In the race, too, there was a small sign of struggle. Newburgh head coach Malcolm Burks noticed Gould hit an “invisible wall” at the fourth hurdle before finding his rhythm at the sixth hurdle. The crowd gasped as Gould glided down the final straightway alongside Francis Lewis High School’s Sean Hewitt. Richard, Ryler’s father, who’d been feeling the nerves all Friday, admittedly was more nervous than the kid running the race.
“He has no doubts,” Richard said of his son.
Gould wasn’t done. As he waited to receive the baton to anchor Newburgh’s 4x400 relay, he shot both hands up in the air, then clapped to rally his teammates. He sped around the last curve of the four-lap relay, closing the gap between himself and the anchor from Huntington.

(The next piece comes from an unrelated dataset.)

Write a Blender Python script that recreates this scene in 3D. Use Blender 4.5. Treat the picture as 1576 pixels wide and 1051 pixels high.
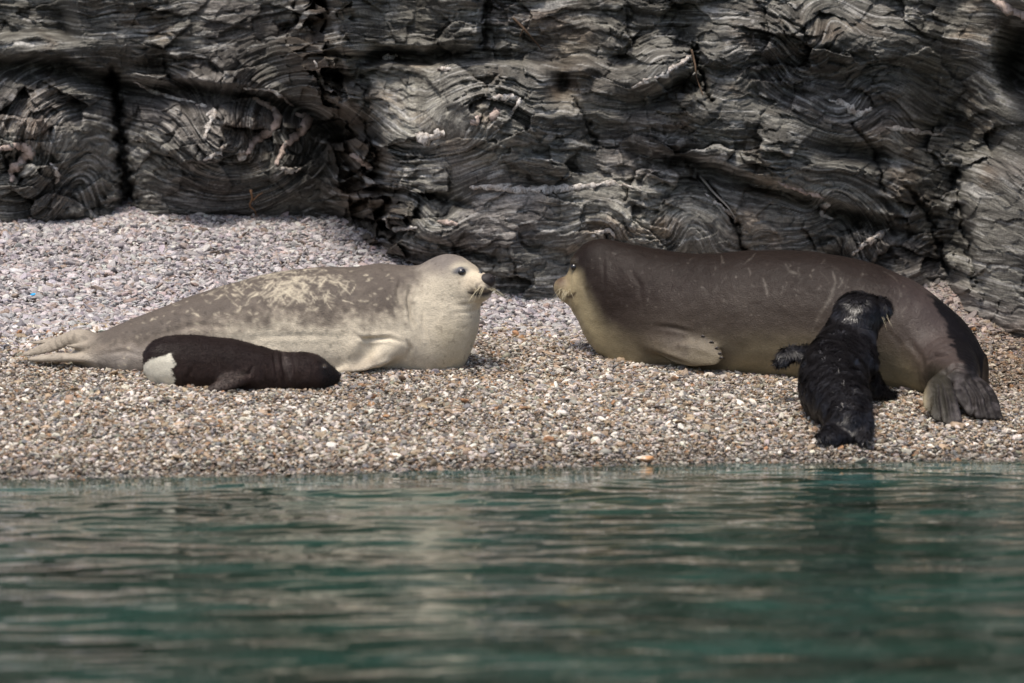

The 3:14.56 finish was only 0.39 seconds behind first place.
“He just never gave up,” Michelle said.
That can be said both of Gould’s racing and his overall journey through life. The child who was once unable to stand up on his own now has two shoeboxes under his bed filled with invitations from colleges like the University of Southern California, Florida State and Princeton.
Before the college coaches line up at his door next month, Gould will run in nationals and the Junior Olympics, aiming to follow up his spring victories at the Penn Relays and at the state meet in Middletown.
“If I ever learn how to walk again,” Gould once said to his mother, “I’m going to run.”
Now the question is, who can slow him down?